Si vous vous fâchez, il se battra ; parce que se battre, c’est quelque chose qu’on ne fait pas tous les jours, et qui réveille les sens blasés, les émoustille un peu, donne du ressort à l’esprit, au cœur, aux bras, pendant une heure ou deux. L’Ennuyé se bat donc volontiers ; il aime le duel autant qu’il peut aimer quelque chose, comme il aime les révolutions, les violentes émeutes.
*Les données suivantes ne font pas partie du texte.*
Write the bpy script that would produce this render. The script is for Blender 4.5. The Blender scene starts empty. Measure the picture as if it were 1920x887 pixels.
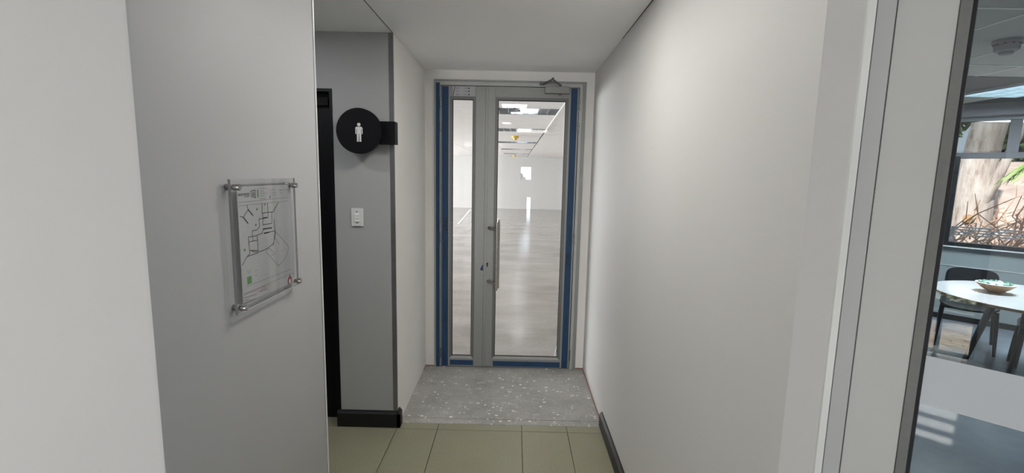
import bpy, bmesh, math, random
from mathutils import Matrix, Vector
random.seed(7)
S = bpy.context.scene
COL = S.collection
PI = math.pi

# ---------------------------------------------------------------- camera
CAM_H = 1.72
f_px, yaw, pitch, roll = 875.7, -0.0044, 0.1346, 0.0212
cam = bpy.data.cameras.new('camera'); co = bpy.data.objects.new('camera', cam); COL.objects.link(co)
cam.sensor_fit = 'HORIZONTAL'; cam.sensor_width = 36.0; cam.lens = f_px / 1920 * 36.0
cam.clip_start = 0.02; cam.clip_end = 300
fw = Vector((math.sin(yaw)*math.cos(pitch), math.cos(yaw)*math.cos(pitch), -math.sin(pitch)))
rt = Vector((math.cos(yaw), -math.sin(yaw), 0)); up = rt.cross(fw)
r2 = rt*math.cos(roll) + up*math.sin(roll); u2 = -rt*math.sin(roll) + up*math.cos(roll)
M = Matrix((r2, u2, -fw)).transposed().to_4x4(); M.translation = (0, 0, CAM_H)
co.matrix_world = M
S.camera = co

# the glass partition and the office behind it stand at 44 degrees to the corridor:
# frame SN has s running along the partition and n straight into the office
GS = 0.7719
DV = Vector((math.sin(GS), -math.cos(GS), 0)); NV = Vector((math.cos(GS), math.sin(GS), 0))
SN = Matrix.Rotation(math.atan2(DV.y, DV.x), 4, 'Z')
WORLD = Matrix.Identity(4)

# ---------------------------------------------------------------- light and exposure
S.view_settings.view_transform = 'Standard'; S.view_settings.look = 'None'
S.view_settings.exposure = 0.3; S.view_settings.gamma = 1.0; S.view_settings.use_curve_mapping = False
world = bpy.data.worlds.new('world'); S.world = world; world.use_nodes = True
bg = world.node_tree.nodes['Background']; bg.inputs[0].default_value = (0.80, 0.90, 1.0, 1); bg.inputs[1].default_value = 2.2
sun = bpy.data.lights.new('sun', 'SUN'); sun.energy = 15.0; sun.angle = 0.01; sun.color = (1.0, 0.95, 0.86)
so = bpy.data.objects.new('sun', sun); COL.objects.link(so)
SUN_EL = math.radians(41.0)
sdir = NV*math.cos(SUN_EL) - Vector((0, 0, math.sin(SUN_EL)))
so.rotation_euler = sdir.to_track_quat('-Z', 'Y').to_euler(); so.location = (-6, -6, 9)

E_FOYER, E_CORR, E_ALC, E_FAR, E_OFF, E_PASSAGE_FILL, E_HALL = 1.0, 6.0, 3.1, 3.5, 66.0, 150.0, 1420.0

# ---------------------------------------------------------------- materials
def new_mat(name):
    m = bpy.data.materials.new(name); m.use_nodes = True
    nt = m.node_tree; b = nt.nodes['Principled BSDF']
    return m, nt, b
def coords(nt, scale=1.0):
    tc = nt.nodes.new('ShaderNodeNewGeometry')
    mp = nt.nodes.new('ShaderNodeMapping'); mp.inputs['Scale'].default_value = (scale, scale, scale) if not hasattr(scale, '__len__') else scale
    nt.links.new(tc.outputs['Position'], mp.inputs['Vector'])
    return mp.outputs['Vector']
def noise(nt, vec, scale, detail=4, rough=0.55):
    n = nt.nodes.new('ShaderNodeTexNoise'); n.inputs['Scale'].default_value = scale
    n.inputs['Detail'].default_value = detail; n.inputs['Roughness'].default_value = rough
    nt.links.new(vec, n.inputs['Vector']); return n.outputs['Fac']
def ramp(nt, fac, stops):
    r = nt.nodes.new('ShaderNodeValToRGB'); cr = r.color_ramp
    while len(cr.elements) < len(stops): cr.elements.new(0.5)
    for e, (p, c) in zip(cr.elements, stops):
        e.position = p; e.color = (*c, 1) if len(c) == 3 else c
    nt.links.new(fac, r.inputs['Fac']); return r.outputs['Color']
def mixc(nt, fac, a, b):
    m = nt.nodes.new('ShaderNodeMix'); m.data_type = 'RGBA'
    for v, s in ((fac, m.inputs[0]), (a, m.inputs[6]), (b, m.inputs[7])):
        if isinstance(v, (int, float)): s.default_value = v
        elif isinstance(v, tuple): s.default_value = (*v, 1)
        else: nt.links.new(v, s)
    return m.outputs[2]
def bump(nt, b, h, strength, dist=0.002):
    n = nt.nodes.new('ShaderNodeBump'); n.inputs['Strength'].default_value = strength; n.inputs['Distance'].default_value = dist
    nt.links.new(h, n.inputs['Height']); nt.links.new(n.outputs['Normal'], b.inputs['Normal'])
def plain(name, col, rough=0.5, metal=0.0, var=0.06, nscale=6.0, bmp=0.0, bscale=200.0):
    m, nt, b = new_mat(name)
    v = coords(nt)
    lo = tuple(c*(1-var) for c in col); hi = tuple(min(1, c*(1+var)) for c in col)
    nt.links.new(ramp(nt, noise(nt, v, nscale), [(0.3, lo), (0.7, hi)]), b.inputs['Base Color'])
    b.inputs['Roughness'].default_value = rough; b.inputs['Metallic'].default_value = metal
    if bmp: bump(nt, b, noise(nt, v, bscale, 2), bmp)
    return m
MT = {}
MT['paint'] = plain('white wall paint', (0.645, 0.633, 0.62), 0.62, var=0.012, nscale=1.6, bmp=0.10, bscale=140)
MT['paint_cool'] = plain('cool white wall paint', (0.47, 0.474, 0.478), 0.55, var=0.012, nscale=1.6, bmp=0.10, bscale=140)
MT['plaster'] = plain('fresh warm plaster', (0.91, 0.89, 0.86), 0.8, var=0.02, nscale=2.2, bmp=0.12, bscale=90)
MT['ceil'] = plain('ceiling paint', (0.93, 0.93, 0.925), 0.85, var=0.02, nscale=1.5, bmp=0.06, bscale=100)
MT['tilebd'] = plain('ceiling board', (0.92, 0.905, 0.90), 0.85, var=0.012)
MT['hallwall'] = plain('hall wall paint', (0.53, 0.525, 0.515), 0.8, var=0.012)
MT['tbar'] = plain('white metal grid bar', (0.96, 0.96, 0.90), 0.4)
MT['dark_gap'] = plain('dark joint', (0.10, 0.10, 0.10), 0.8)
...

Que le peuple s’assemble, qu’il y ait des chants, des cris de guerre et de sang, l’Ennuyé se mettra à sa fenêtre ; le drame l’intéressera tout d’abord, et l’amusera. Il ira s’y mêler, non pour y jouer le rôle de séditieux qui veut de l’énergie, ou celui d’ami de l’ordre qui veut de la persévérance, mais pour s’y donner une émotion. Des blessés, des morts, la frayeur de la population, les boutiques fermées, les discussions vives dans les cafés à propos des évènements de la matinée, les bulletins, les réclamations, et surtout les déclamations le lendemain matin dans les journaux ; tout cela lui convient à merveille. Mais qu’une seconde journée de trouble et de mouvement suive la première, que la fusillade se fasse entendre plus de vingt-quatre heures, oh ! alors il rentrera dans son caractère ; cela l’ennuiera ; il ira criant partout :
« Pour dieu ! que ces gens-là en finissent ! c’est toujours la même chose ! Que fait donc la police ? pourquoi souffre-t-elle ces démonstrations si longues qui ennuient tout le monde ? Un jour, c’était bon ; mais deux ! »
Que dira-t-il donc le troisième ! Rien. Il haussera les épaules, restera étendu sur son canapé en fumant un cigare espagnol, laissera sa porte et sa croisée soigneusement fermées, pour entendre le moins possible ce qui se passe, pour ne recevoir personne qui puisse venir lui en parler.